(EXERCISE INSTRUCTIONS) Repeat the full listing, word for word.

(RECORDED INFORMATION)
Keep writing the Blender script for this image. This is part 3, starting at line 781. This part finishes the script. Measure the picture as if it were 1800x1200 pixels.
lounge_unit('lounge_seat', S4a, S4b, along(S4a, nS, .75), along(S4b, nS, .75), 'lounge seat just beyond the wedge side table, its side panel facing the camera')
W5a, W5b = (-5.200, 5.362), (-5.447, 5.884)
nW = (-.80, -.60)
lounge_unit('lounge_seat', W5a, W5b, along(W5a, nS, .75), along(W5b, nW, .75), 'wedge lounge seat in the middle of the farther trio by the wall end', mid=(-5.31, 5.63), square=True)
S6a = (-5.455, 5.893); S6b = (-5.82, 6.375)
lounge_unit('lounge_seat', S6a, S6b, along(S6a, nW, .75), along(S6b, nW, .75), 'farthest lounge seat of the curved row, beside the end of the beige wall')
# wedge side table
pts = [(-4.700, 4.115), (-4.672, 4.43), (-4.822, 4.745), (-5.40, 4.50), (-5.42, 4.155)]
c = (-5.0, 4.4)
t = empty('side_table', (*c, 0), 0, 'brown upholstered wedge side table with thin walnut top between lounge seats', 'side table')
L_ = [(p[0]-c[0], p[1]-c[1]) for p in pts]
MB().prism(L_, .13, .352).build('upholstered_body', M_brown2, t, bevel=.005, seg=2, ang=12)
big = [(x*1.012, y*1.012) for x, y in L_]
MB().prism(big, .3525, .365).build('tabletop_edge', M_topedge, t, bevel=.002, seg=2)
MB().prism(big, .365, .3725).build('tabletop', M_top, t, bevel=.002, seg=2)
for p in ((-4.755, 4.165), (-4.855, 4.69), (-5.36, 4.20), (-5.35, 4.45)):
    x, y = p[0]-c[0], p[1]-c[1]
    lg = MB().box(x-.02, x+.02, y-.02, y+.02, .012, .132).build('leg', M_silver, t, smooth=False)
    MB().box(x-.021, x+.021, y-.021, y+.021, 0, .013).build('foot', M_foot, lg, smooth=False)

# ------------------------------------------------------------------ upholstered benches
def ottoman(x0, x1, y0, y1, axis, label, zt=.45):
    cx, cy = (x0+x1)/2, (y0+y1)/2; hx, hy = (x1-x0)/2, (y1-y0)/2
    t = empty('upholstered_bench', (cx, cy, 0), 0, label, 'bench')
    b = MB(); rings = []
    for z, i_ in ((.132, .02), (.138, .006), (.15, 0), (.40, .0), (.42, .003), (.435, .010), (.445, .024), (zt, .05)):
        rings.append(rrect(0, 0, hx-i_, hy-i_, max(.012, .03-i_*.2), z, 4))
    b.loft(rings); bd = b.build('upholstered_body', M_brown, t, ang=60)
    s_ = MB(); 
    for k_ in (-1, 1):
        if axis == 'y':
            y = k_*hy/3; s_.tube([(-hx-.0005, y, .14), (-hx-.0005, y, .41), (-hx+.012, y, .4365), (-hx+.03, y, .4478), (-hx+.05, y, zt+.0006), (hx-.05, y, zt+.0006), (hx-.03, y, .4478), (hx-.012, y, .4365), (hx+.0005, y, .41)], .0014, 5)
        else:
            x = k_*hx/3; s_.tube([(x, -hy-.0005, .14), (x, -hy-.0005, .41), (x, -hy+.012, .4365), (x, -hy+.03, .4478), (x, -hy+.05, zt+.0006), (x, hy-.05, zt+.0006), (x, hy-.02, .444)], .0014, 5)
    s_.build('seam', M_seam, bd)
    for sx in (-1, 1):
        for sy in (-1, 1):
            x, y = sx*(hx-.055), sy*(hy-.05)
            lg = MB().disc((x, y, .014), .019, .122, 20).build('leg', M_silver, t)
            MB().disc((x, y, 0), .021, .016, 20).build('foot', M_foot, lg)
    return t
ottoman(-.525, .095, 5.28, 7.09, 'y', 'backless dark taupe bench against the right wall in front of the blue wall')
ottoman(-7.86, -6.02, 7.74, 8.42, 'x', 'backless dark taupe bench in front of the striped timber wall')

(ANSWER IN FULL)
Keep writing the Blender script for this image. This is part 3, starting at line 781. This part finishes the script. Measure the picture as if it were 1800x1200 pixels.
lounge_unit('lounge_seat', S4a, S4b, along(S4a, nS, .75), along(S4b, nS, .75), 'lounge seat just beyond the wedge side table, its side panel facing the camera')
W5a, W5b = (-5.200, 5.362), (-5.447, 5.884)
nW = (-.80, -.60)
lounge_unit('lounge_seat', W5a, W5b, along(W5a, nS, .75), along(W5b, nW, .75), 'wedge lounge seat in the middle of the farther trio by the wall end', mid=(-5.31, 5.63), square=True)
S6a = (-5.455, 5.893); S6b = (-5.82, 6.375)
lounge_unit('lounge_seat', S6a, S6b, along(S6a, nW, .75), along(S6b, nW, .75), 'farthest lounge seat of the curved row, beside the end of the beige wall')
# wedge side table
pts = [(-4.700, 4.115), (-4.672, 4.43), (-4.822, 4.745), (-5.40, 4.50), (-5.42, 4.155)]
c = (-5.0, 4.4)
t = empty('side_table', (*c, 0), 0, 'brown upholstered wedge side table with thin walnut top between lounge seats', 'side table')
L_ = [(p[0]-c[0], p[1]-c[1]) for p in pts]
MB().prism(L_, .13, .352).build('upholstered_body', M_brown2, t, bevel=.005, seg=2, ang=12)
big = [(x*1.012, y*1.012) for x, y in L_]
MB().prism(big, .3525, .365).build('tabletop_edge', M_topedge, t, bevel=.002, seg=2)
MB().prism(big, .365, .3725).build('tabletop', M_top, t, bevel=.002, seg=2)
for p in ((-4.755, 4.165), (-4.855, 4.69), (-5.36, 4.20), (-5.35, 4.45)):
    x, y = p[0]-c[0], p[1]-c[1]
    lg = MB().box(x-.02, x+.02, y-.02, y+.02, .012, .132).build('leg', M_silver, t, smooth=False)
    MB().box(x-.021, x+.021, y-.021, y+.021, 0, .013).build('foot', M_foot, lg, smooth=False)

# ------------------------------------------------------------------ upholstered benches
def ottoman(x0, x1, y0, y1, axis, label, zt=.45):
    cx, cy = (x0+x1)/2, (y0+y1)/2; hx, hy = (x1-x0)/2, (y1-y0)/2
    t = empty('upholstered_bench', (cx, cy, 0), 0, label, 'bench')
    b = MB(); rings = []
    for z, i_ in ((.132, .02), (.138, .006), (.15, 0), (.40, .0), (.42, .003), (.435, .010), (.445, .024), (zt, .05)):
        rings.append(rrect(0, 0, hx-i_, hy-i_, max(.012, .03-i_*.2), z, 4))
    b.loft(rings); bd = b.build('upholstered_body', M_brown, t, ang=60)
    s_ = MB(); 
    for k_ in (-1, 1):
        if axis == 'y':
            y = k_*hy/3; s_.tube([(-hx-.0005, y, .14), (-hx-.0005, y, .41), (-hx+.012, y, .4365), (-hx+.03, y, .4478), (-hx+.05, y, zt+.0006), (hx-.05, y, zt+.0006), (hx-.03, y, .4478), (hx-.012, y, .4365), (hx+.0005, y, .41)], .0014, 5)
        else:
            x = k_*hx/3; s_.tube([(x, -hy-.0005, .14), (x, -hy-.0005, .41), (x, -hy+.012, .4365), (x, -hy+.03, .4478), (x, -hy+.05, zt+.0006), (x, hy-.05, zt+.0006), (x, hy-.02, .444)], .0014, 5)
    s_.build('seam', M_seam, bd)
    for sx in (-1, 1):
        for sy in (-1, 1):
            x, y = sx*(hx-.055), sy*(hy-.05)
            lg = MB().disc((x, y, .014), .019, .122, 20).build('leg', M_silver, t)
            MB().disc((x, y, 0), .021, .016, 20).build('foot', M_foot, lg)
    return t
ottoman(-.525, .095, 5.28, 7.09, 'y', 'backless dark taupe bench against the right wall in front of the blue wall')
ottoman(-7.86, -6.02, 7.74, 8.42, 'x', 'backless dark taupe bench in front of the striped timber wall')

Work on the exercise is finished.